Term
Hreflang
Hreflang is an HTML/header attribute telling search engines which language and regional versions of a page exist — crucial for multilingual sites.
Hreflang — explained in more detail
When a site offers content in multiple languages or for several countries, Google should serve the de-CH version in German-speaking Switzerland and the en-US version in the United States. That’s exactly what hreflang is for. Annotations are usually placed in the <head> as <link rel="alternate" hreflang="…"> tags, optionally also in the HTTP header or in an XML sitemap.
Three common pitfalls: first, references must be bidirectional — if DE points to EN, EN must also point to DE. Second, an x-default entry should exist for cases where no specific version fits. Third, codes follow BCP 47 — de, en-US, pt-BR. Don’t write de-DE for “generic German”.
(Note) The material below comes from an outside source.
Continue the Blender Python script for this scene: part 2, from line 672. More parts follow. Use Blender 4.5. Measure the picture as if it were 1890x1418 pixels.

Example / practical context
In the head of a DE page:
<link rel="alternate" hreflang="de" href="https://example.com/de/">
<link rel="alternate" hreflang="en" href="https://example.com/en/">
<link rel="alternate" hreflang="x-default" href="https://example.com/en/">
Validate via Google Search Console under “International Targeting” or via tools like hreflang.org.
Distinction from similar terms
hreflang controls which version per language/region is served. The canonical tag controls which of multiple same-language duplicate URLs is the official one. The two complement each other but must not be confused.